Nothing outside the lines from the one containing "Recreate this scene" through the one containing "import numpy as np" should be copied, and no pictures either. Copy those lines exactly.

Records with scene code
● ● ● ●

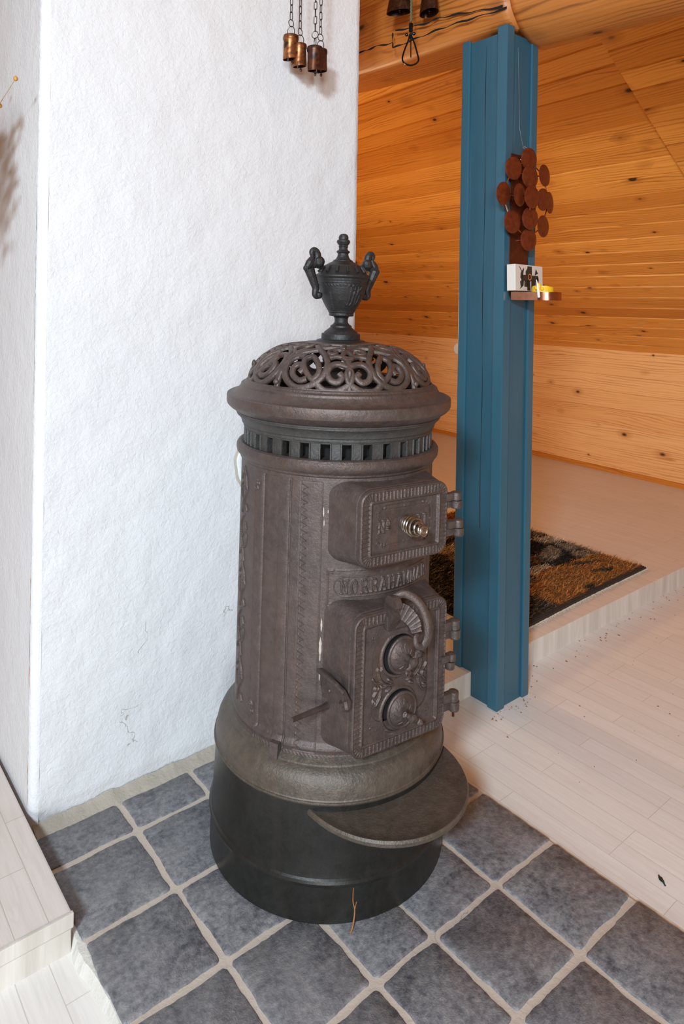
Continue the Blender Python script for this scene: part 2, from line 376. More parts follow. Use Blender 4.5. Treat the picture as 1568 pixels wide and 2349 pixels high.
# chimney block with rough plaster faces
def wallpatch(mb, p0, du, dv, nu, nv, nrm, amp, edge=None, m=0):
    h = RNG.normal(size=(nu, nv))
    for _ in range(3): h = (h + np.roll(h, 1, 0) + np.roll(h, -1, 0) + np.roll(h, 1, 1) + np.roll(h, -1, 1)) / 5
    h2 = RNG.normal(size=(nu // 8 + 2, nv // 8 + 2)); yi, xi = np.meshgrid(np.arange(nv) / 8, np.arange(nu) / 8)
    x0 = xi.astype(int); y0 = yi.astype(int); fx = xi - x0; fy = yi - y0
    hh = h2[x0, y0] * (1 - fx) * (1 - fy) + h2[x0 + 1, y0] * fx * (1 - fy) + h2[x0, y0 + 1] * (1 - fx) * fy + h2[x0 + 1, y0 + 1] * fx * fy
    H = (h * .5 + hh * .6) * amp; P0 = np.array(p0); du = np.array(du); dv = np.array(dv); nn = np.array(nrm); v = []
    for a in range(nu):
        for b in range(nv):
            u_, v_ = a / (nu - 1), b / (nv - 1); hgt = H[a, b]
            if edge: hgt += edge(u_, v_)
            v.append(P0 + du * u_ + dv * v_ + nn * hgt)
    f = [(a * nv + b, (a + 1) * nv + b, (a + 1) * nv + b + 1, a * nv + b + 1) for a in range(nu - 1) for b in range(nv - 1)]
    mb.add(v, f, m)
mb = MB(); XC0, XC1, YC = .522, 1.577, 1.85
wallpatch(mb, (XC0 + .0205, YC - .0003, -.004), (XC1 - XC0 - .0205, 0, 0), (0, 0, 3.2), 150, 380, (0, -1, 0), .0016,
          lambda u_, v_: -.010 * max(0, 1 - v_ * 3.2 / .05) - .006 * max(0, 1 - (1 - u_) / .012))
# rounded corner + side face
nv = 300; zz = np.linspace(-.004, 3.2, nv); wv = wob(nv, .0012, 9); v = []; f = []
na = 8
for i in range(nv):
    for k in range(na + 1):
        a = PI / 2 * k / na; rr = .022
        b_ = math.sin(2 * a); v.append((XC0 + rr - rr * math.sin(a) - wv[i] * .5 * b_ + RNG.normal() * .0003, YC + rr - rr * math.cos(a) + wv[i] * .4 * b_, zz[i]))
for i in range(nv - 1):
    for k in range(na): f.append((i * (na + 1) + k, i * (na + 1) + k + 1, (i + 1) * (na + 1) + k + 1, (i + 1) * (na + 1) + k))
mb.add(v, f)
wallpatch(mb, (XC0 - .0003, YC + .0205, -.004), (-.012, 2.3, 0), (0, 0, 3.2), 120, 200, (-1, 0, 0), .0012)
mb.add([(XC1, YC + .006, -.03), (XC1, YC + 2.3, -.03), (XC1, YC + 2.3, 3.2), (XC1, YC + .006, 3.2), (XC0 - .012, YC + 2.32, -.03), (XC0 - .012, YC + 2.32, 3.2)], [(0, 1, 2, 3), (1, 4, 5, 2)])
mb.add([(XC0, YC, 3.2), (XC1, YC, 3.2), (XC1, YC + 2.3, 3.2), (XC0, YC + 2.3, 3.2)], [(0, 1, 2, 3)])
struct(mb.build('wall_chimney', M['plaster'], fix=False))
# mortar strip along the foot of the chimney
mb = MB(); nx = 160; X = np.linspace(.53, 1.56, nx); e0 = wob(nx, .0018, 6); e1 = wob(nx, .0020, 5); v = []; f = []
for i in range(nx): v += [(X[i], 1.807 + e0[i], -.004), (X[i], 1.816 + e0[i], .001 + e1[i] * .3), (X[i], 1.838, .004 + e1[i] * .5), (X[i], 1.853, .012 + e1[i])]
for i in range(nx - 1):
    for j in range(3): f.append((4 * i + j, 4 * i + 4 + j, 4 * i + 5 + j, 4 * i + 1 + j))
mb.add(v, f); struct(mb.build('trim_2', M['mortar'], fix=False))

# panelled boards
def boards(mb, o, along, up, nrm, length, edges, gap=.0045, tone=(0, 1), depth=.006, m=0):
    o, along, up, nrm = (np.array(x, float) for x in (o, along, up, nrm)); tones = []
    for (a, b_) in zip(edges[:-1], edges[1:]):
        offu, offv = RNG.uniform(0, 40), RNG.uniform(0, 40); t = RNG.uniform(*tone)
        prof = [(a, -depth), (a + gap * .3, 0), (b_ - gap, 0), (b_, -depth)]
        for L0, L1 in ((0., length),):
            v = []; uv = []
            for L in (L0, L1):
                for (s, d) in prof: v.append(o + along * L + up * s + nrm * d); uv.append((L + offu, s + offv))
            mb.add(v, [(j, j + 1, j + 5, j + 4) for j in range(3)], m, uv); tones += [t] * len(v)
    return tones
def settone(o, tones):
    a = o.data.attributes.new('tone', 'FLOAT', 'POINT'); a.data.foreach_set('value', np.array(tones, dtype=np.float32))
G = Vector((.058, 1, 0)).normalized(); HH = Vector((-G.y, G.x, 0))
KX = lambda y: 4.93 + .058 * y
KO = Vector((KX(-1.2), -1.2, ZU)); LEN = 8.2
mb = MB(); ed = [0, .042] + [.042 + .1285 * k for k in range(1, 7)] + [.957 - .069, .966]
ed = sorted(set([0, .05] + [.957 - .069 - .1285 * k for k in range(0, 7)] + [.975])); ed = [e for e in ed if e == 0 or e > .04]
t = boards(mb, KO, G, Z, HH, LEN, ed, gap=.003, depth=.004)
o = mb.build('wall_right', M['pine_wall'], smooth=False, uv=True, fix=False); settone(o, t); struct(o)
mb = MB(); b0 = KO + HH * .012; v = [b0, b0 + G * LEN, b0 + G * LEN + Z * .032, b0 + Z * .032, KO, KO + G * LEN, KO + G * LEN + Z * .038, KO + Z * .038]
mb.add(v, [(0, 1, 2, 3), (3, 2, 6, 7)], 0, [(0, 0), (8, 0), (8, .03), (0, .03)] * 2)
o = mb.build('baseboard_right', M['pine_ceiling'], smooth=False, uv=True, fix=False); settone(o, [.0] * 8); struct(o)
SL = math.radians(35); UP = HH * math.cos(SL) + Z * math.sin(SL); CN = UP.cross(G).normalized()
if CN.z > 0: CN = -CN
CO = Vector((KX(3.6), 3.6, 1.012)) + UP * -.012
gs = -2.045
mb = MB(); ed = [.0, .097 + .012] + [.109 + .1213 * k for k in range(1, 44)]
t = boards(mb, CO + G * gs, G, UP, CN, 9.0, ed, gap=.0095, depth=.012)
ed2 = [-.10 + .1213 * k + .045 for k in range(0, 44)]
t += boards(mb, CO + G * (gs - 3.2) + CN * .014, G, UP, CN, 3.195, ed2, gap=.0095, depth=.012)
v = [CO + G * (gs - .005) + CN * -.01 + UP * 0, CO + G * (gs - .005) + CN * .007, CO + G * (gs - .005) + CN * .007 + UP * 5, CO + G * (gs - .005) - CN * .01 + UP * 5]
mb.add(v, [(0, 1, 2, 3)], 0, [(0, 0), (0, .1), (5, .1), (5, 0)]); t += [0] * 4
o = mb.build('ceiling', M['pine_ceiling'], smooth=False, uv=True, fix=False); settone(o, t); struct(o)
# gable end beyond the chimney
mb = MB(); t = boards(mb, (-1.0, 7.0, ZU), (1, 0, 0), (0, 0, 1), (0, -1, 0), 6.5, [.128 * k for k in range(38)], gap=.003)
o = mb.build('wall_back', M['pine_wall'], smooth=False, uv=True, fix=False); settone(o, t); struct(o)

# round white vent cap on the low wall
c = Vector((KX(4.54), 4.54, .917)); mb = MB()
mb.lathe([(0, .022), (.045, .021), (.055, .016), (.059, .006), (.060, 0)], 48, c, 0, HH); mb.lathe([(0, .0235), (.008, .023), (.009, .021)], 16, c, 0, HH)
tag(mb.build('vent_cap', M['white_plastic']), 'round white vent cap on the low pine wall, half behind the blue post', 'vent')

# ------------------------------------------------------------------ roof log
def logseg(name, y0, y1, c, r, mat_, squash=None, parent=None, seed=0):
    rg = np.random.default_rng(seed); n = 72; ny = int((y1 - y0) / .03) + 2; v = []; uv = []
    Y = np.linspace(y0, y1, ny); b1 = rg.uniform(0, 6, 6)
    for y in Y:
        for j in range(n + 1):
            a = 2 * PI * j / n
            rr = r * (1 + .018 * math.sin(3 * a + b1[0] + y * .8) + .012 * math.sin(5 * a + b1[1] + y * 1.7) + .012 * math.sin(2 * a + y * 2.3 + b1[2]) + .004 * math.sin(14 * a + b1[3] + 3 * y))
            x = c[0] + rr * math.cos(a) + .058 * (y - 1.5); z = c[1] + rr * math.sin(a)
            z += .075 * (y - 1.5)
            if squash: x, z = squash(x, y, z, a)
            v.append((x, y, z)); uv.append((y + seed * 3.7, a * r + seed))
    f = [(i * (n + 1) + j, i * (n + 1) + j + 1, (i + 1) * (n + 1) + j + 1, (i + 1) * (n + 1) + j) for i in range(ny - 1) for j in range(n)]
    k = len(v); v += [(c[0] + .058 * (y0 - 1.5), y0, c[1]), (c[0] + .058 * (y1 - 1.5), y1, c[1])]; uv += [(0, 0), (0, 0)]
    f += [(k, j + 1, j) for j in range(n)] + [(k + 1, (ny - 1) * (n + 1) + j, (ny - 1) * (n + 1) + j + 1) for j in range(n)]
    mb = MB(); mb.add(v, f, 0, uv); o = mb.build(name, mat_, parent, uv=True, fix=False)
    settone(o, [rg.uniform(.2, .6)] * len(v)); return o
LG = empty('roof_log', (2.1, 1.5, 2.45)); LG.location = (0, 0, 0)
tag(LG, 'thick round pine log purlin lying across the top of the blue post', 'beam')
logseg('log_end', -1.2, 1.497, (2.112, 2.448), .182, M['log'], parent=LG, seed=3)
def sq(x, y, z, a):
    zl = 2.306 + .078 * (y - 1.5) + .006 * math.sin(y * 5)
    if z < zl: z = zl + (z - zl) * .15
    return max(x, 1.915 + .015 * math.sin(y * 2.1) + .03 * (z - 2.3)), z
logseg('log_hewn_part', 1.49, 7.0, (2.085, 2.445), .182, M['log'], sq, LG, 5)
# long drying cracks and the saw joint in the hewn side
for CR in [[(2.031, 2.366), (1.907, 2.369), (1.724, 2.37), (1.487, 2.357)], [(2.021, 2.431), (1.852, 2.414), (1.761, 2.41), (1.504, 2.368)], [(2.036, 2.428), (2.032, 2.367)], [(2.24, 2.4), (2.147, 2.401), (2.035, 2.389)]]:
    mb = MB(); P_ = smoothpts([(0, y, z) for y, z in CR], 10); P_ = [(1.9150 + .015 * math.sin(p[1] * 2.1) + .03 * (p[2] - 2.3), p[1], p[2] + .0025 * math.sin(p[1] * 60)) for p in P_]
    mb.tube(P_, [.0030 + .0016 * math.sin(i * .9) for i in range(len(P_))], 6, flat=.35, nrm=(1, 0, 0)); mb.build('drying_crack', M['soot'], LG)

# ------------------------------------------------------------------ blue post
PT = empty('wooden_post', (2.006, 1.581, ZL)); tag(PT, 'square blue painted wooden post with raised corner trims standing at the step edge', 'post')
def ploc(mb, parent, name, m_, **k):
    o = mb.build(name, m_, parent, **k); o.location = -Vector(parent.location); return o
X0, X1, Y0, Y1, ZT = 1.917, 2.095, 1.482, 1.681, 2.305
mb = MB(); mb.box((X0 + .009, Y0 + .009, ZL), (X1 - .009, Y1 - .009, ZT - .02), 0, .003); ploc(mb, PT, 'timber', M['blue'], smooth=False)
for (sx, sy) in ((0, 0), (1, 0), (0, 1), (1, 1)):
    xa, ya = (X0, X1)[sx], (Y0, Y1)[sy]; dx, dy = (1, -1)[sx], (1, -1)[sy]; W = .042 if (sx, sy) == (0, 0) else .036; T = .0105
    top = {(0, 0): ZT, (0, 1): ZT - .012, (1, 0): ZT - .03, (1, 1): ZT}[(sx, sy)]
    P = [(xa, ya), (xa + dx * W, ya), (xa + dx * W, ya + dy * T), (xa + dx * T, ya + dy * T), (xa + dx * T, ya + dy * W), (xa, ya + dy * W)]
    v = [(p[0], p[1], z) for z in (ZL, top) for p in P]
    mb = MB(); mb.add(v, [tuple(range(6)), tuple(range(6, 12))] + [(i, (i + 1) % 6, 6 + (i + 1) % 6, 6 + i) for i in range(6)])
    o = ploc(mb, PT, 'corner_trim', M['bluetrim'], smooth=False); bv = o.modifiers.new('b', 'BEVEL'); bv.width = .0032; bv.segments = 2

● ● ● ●

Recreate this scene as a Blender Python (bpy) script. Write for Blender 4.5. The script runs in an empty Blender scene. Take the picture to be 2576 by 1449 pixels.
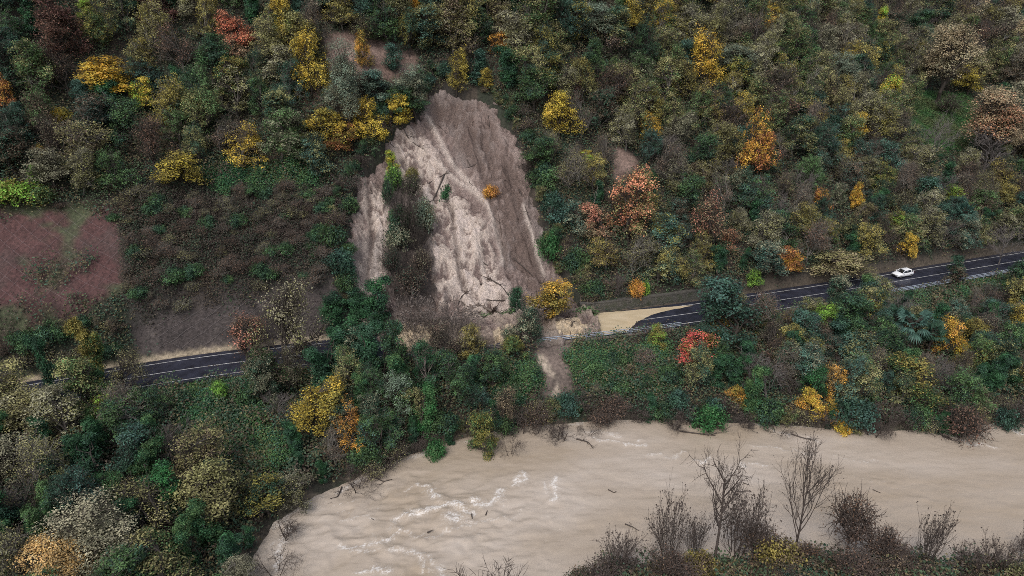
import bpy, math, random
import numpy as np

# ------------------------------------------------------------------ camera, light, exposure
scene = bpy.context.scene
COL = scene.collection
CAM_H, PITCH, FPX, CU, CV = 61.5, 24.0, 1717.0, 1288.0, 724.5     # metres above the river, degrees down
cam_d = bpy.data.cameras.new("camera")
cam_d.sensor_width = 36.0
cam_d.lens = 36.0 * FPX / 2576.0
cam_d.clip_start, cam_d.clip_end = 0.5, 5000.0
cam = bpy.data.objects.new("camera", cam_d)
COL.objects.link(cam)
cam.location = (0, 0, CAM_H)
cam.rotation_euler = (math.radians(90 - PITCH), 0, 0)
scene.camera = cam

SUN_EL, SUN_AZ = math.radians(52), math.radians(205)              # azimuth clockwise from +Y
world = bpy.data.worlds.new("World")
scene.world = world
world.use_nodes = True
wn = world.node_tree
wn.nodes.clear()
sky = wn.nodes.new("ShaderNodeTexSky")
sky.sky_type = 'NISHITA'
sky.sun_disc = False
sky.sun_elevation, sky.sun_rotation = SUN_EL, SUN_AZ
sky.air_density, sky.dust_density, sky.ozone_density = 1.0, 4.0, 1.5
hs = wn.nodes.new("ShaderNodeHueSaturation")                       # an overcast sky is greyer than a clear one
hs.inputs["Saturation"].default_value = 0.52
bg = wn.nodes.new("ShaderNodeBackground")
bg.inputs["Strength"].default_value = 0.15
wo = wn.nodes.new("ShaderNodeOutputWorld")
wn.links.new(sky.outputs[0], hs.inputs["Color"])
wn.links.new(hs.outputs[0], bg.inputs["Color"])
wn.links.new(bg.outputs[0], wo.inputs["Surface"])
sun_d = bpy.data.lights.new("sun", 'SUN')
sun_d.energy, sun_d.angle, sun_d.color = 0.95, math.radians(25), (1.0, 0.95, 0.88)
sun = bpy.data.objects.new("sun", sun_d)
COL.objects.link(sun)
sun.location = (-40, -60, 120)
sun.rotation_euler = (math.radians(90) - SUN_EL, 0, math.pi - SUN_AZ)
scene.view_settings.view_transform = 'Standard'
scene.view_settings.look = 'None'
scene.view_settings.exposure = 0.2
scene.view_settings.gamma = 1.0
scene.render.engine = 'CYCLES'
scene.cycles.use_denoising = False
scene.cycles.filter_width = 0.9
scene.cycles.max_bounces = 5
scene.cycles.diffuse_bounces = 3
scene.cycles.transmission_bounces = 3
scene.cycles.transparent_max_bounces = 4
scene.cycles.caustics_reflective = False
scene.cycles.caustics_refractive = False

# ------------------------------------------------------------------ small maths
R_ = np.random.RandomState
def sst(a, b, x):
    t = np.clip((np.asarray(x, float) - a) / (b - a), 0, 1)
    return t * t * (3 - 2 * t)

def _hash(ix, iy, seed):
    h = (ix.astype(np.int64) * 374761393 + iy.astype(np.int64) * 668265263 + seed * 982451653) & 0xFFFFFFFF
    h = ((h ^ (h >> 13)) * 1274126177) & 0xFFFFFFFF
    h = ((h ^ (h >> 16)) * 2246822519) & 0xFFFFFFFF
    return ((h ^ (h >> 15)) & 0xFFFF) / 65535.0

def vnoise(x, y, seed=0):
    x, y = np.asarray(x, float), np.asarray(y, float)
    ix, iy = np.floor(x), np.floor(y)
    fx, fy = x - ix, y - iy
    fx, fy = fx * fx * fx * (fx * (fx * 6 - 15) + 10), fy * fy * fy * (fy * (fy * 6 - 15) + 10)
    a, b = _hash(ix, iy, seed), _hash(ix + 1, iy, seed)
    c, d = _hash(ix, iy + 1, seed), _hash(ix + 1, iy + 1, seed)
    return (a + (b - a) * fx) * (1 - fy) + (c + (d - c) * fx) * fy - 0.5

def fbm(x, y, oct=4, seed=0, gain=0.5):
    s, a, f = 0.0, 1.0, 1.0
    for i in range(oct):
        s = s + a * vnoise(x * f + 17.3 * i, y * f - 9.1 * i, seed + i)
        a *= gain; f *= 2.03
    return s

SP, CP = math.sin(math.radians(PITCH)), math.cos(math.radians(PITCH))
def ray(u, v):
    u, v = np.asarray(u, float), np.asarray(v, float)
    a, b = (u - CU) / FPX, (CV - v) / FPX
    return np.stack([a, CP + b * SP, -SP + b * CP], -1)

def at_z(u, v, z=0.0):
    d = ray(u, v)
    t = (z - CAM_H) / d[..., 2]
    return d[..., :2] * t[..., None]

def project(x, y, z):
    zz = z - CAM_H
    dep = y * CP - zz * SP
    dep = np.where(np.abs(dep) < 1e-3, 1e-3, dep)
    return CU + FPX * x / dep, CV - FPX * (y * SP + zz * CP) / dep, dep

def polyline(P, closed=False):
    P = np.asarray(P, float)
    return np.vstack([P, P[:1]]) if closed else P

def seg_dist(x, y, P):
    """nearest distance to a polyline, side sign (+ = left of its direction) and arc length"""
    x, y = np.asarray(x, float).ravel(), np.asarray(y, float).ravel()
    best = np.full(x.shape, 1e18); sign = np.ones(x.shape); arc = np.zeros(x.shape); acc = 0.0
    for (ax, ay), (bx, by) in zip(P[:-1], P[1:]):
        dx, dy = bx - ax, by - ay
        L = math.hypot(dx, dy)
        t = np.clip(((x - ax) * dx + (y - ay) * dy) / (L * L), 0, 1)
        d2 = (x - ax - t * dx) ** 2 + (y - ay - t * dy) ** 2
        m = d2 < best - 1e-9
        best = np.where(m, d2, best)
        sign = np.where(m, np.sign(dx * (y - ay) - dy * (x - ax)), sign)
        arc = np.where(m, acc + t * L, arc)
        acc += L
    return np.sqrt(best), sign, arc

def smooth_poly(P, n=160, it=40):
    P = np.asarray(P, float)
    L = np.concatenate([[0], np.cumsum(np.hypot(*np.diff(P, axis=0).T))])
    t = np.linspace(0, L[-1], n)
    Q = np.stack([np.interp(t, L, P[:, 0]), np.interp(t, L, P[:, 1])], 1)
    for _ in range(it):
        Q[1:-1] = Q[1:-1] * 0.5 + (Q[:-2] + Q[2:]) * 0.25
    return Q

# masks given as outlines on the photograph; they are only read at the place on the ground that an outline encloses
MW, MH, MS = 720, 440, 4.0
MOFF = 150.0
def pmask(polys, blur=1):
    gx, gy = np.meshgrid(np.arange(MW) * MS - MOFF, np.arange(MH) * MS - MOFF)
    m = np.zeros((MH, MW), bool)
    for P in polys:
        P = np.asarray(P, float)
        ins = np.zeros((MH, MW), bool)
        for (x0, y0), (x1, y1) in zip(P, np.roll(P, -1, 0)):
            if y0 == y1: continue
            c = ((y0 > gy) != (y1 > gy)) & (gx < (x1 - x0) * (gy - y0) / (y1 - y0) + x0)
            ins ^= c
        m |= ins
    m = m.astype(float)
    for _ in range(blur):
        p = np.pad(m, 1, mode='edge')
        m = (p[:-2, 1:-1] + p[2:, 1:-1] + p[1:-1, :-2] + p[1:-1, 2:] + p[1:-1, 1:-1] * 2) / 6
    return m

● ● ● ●

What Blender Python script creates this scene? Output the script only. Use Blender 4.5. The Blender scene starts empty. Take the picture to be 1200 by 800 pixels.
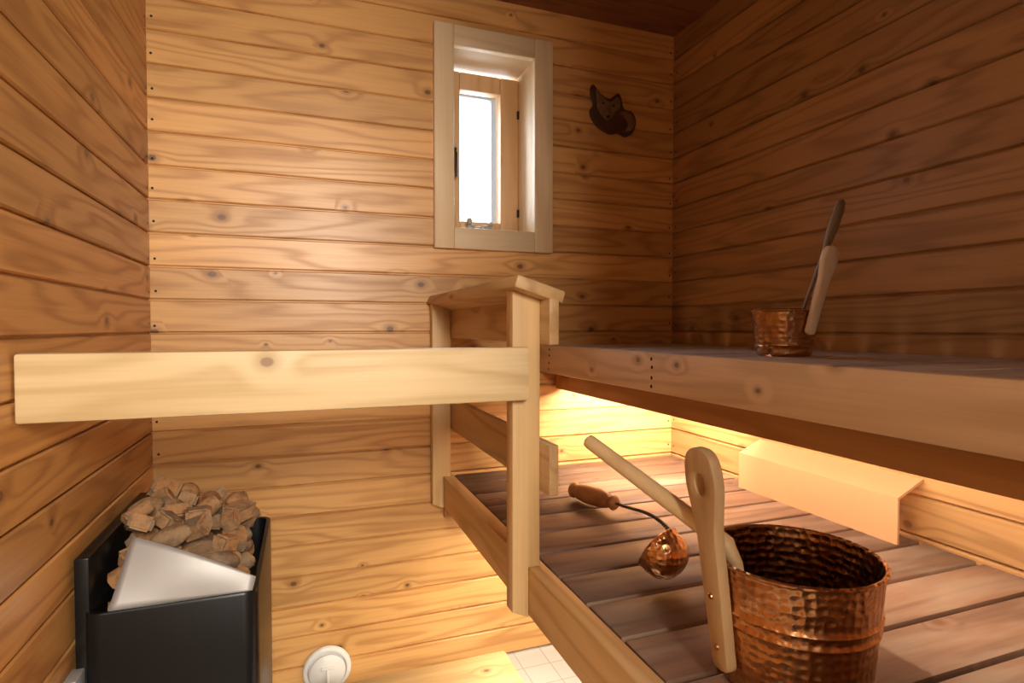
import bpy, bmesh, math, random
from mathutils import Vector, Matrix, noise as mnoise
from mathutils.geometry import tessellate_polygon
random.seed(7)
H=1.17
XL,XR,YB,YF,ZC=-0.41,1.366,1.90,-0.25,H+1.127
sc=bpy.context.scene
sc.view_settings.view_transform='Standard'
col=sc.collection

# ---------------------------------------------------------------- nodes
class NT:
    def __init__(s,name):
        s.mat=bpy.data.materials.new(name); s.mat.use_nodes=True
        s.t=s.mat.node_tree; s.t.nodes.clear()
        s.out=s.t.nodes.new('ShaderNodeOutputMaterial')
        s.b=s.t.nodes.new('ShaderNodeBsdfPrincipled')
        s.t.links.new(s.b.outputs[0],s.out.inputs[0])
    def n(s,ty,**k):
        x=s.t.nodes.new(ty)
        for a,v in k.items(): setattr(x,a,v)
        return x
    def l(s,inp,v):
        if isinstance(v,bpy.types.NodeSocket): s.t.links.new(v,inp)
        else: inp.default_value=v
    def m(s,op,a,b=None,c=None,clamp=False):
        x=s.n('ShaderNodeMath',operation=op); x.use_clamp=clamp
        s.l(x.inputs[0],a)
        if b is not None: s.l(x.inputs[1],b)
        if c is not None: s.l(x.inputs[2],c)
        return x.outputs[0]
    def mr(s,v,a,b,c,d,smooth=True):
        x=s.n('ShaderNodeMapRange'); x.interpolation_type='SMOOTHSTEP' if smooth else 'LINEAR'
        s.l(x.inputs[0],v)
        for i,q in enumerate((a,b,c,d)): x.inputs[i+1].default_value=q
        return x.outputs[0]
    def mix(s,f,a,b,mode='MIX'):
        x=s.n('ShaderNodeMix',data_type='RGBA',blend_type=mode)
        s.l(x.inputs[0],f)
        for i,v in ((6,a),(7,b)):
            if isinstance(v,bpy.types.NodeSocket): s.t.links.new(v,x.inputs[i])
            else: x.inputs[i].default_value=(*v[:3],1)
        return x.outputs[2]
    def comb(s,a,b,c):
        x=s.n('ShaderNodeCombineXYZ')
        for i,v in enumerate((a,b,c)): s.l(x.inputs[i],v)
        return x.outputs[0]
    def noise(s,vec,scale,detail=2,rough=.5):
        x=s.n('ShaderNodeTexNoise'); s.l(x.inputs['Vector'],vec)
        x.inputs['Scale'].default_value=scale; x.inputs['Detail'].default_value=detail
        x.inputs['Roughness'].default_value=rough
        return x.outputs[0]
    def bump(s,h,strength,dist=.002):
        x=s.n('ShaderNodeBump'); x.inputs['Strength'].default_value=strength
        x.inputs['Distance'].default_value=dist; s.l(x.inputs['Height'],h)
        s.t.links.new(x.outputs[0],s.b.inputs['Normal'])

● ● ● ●

__Expected answer__.
Recreate this scene as a Blender Python (bpy) script. Write for Blender 4.5. The script runs in an empty Blender scene. Take the picture to be 2576 by 1449 pixels.
import bpy, math, random
import numpy as np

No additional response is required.